An Israeli soldier guards an Iron Dome rocket interceptor battery deployed in the Israeli-occupied Golan Heights January 21, 2015. Photo by Baz Ratner/Reuters

An Israeli soldier guards an Iron Dome rocket interceptor battery deployed in the Israeli-occupied Golan Heights January 21, 2015. Photo by Baz Ratner/Reuters

Iron Dome

Iron Dome is a border system used as part of Israel’s defense system (with financial support from the United States) to create a type of “protective bubble” that destroys rockets before they hit populated areas. Like the Phalanx system, Iron Dome makes up for the loss of time that humans require to analyze data and decide whether to shoot an incoming object. Instead, the weapon’s computers make that decision based on an algorithm programmed into it by humans. Todd Harrison, Senior Fellow for Defense Budget Studies at the Center for Strategic and Budgetary Assessments, says there’s at least one good thing about a computer making these decisions. “They always follow the criteria set for them, unlike a human which may not due to fear, biases, lack of sleep, etc.” While Iron Dome doesn’t require human intervention, manual operation can be activated if needed. Iron Dome drew significant attention in spring 2014 when photos circulating online of the latest fighting between Israel and Hamas showed disproportionate destruction on the Palestinian side as compared to Israel. According to Israeli officials, Iron Dome had a 90 percent deflection rate of missiles fired from Gaza.

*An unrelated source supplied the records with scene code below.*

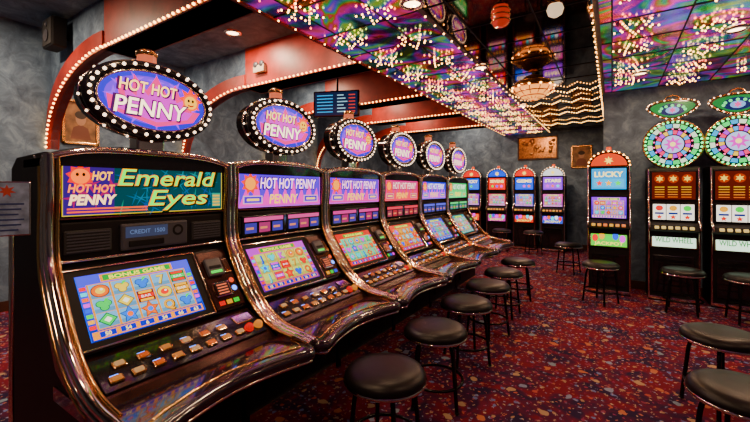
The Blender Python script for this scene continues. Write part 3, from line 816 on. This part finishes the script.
# TV
mb = MB()
mb.box((-.36, -.03, -.20), (.36, .03, .20), BLACKG, .012)
ftv = Matrix(((1, 0, 0, 0), (0, 0, -1, -.031), (0, 1, 0, 0), (0, 0, 0, 1)))
mb.rect(-.335, -.175, .335, .175, 0, E(.02, .03, .05, 1.), ftv)
for k in range(6):
    mb.rect(-.30, .12-k*.05, -.05, .135-k*.05, .001, E(.15, .55, .75, 1.2), ftv)
    mb.rect(.02, .12-k*.05, .12+.03*(k % 3), .135-k*.05, .001, E(.5, .65, .7, 1.2), ftv)
    mb.rect(.2, .12-k*.05, .3, .135-k*.05, .001, E(.7, .2, .15, 1.2), ftv)
mb.tube([(0, .05, 0), (0, .05, .72)], .018, IRON); mb.box((-.08, .02, -.08), (.08, .06, .08), IRON, .01)
mb.obj('television', (-3.55, 4.45, 2.76), math.radians(22))
# framed pictures
def framed(name, w, h, M, loc, rz):
    mb = MB()
    t = .035
    mb.box((-w/2, -.03, -h/2), (w/2, 0, -h/2+t), GOLD, .006); mb.box((-w/2, -.03, h/2-t), (w/2, 0, h/2), GOLD, .006)
    mb.box((-w/2, -.03, -h/2), (-w/2+t, 0, h/2), GOLD, .006); mb.box((w/2-t, -.03, -h/2), (w/2, 0, h/2), GOLD, .006)
    mb.box((-w/2+t, -.012, -h/2+t), (w/2-t, 0, h/2-t), M)
    fp = Matrix(((1, 0, 0, 0), (0, 0, -1, -.013), (0, 1, 0, 0), (0, 0, 0, 1)))
    mb.disc(0, h*.08, w*.14, h*.15, .001, pm('portrait_skin', (.50, .26, .14), .6), fp)
    mb.poly([(-w*.28, -h*.38), (w*.28, -h*.38), (w*.2, -h*.12), (0, -h*.04), (-w*.2, -h*.12)], .0006, pm('portrait_cloth', (.20, .06, .03), .6), fp)
    mb.disc(0, h*.17, w*.16, h*.09, .0014, pm('portrait_hair', (.04, .02, .01), .6), fp)
    mb.obj(name, loc, rz)
CANV = pm('old_canvas', (.30, .14, .05), .6, 0, noise=.6, nscale=9)
framed('framed_picture', .42, .60, CANV, (XL+.003, 2.08, 2.36), PI/2)
framed('framed_picture', .45, .55, CANV, (-.62, Y1-.003, 2.25), 0)
# bronze mural relief
mb = MB()
mb.box((-.48, -.03, -.30), (.48, 0, .30), WOOD, .01)
mb.box((-.44, -.04, -.26), (.44, -.03, .26), BRZ, .01)
rnd = random.Random(2)
for k in range(26):
    mb.ball((rnd.uniform(-.38, .38), -.045, rnd.uniform(-.2, .2)), rnd.uniform(.02, .05), BRZ, sub=2, sc3=(1, .6, 1.2))
mb.obj('wall_relief', (-1.61, Y1-.003, 2.52))
# sign stand at left
mb = MB()
mb.lathe([(0, .02), (.08, .018), (.09, .0)], CHROME, 24)
mb.tube([(0, 0, .01), (0, 0, 1.46)], .008, CHROME)
fsn = frame((.001, 0, 1.373), (0, 0, 1))
mb.box((-.055, -.105, -.004), (.055, .105, .010), CHROME, .004, fsn)
mb.rect(-.050, -.100, .050, .100, .0105, pm('poster_paper', (.22, .30, .48), .5, 0, noise=.4, nscale=25), fsn)
for k in range(6): mb.rect(-.042, -.085+k*.020, .02+.008*(k % 3), -.079+k*.020, .011, pm('poster_ink', (.03, .05, .18), .5), fsn)
mb.star(-.012, .068, .026, .012, 7, .011, pm('poster_red', (.5, .06, .04), .5), fsn)
mb.obj('sign_stand', (-1.95, .445, 0), math.radians(-14))

# ------------------------------------------------------------ world + camera
w = bpy.data.worlds.new('World'); sc.world = w; w.use_nodes = True
w.node_tree.nodes['Background'].inputs[0].default_value = (.35, .24, .20, 1)
w.node_tree.nodes['Background'].inputs[1].default_value = .03
cam = bpy.data.cameras.new('camera'); co = bpy.data.objects.new('camera', cam); sc.collection.objects.link(co)
co.location = (0, 0, 1.445); co.rotation_euler = (PI/2, 0, math.atan(237/370))
cam.sensor_width = 36; cam.lens = 370/750*36; cam.shift_y = -21/750; cam.clip_start = .02
sc.camera = co
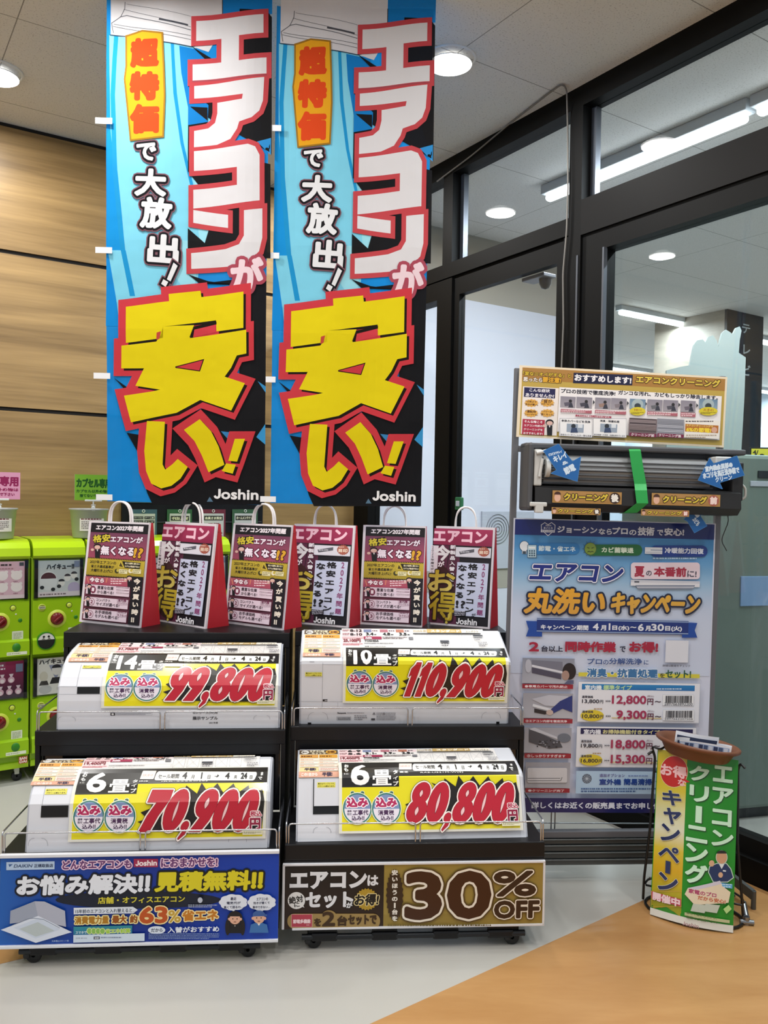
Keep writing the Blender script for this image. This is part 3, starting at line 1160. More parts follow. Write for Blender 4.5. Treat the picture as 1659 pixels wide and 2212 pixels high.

The Navy's unmanned X-47B receives fuel from an Omega K-707 tanker while operating in the Atlantic Test Ranges over the Chesapeake Bay. U.S. Navy photo

The Navy’s unmanned X-47B receives fuel from an Omega K-707 tanker while operating in the Atlantic Test Ranges over the Chesapeake Bay. U.S. Navy photo

Taranis and X-47B

While some experts debate whether the Taranis and X-74B are actually autonomous (a human is “in the loop” at some point or another), these two are far more automated than your average drone. Noel Sharkey, Professor of Artificial Intelligence and Robotics at Sheffield University, says that with a drone “You have a pilot and sensor operator with large screens in front of them. [The drone] flies to the coordinates, [the pilots] select the targets.” But the U.K. Ministry of Defense’s Taranis basically flies itself. Designed to be a test model, Taranis can find enemies but must be triggered by a human to fire. The U.S. Navy’s X-47B, which Sharkey calls “something Batman would fly,” is built to do several things without a human, including carrying out missions with zero human involvement, fueling itself mid-air and landing. It’s important to note that both are solely prototypes at this stage. In fact, once X-47B is done with demonstrations, it’s headed to a museum. But considering that the U.K. has opposed an international ban on autonomous weapons, and the U.S. Department of Defense’s policy on military A.I. isn’t exactly bulletproof in its call for “appropriate levels of human judgment in the use of force,” lethal, autonomous machines could be here sooner than we expect.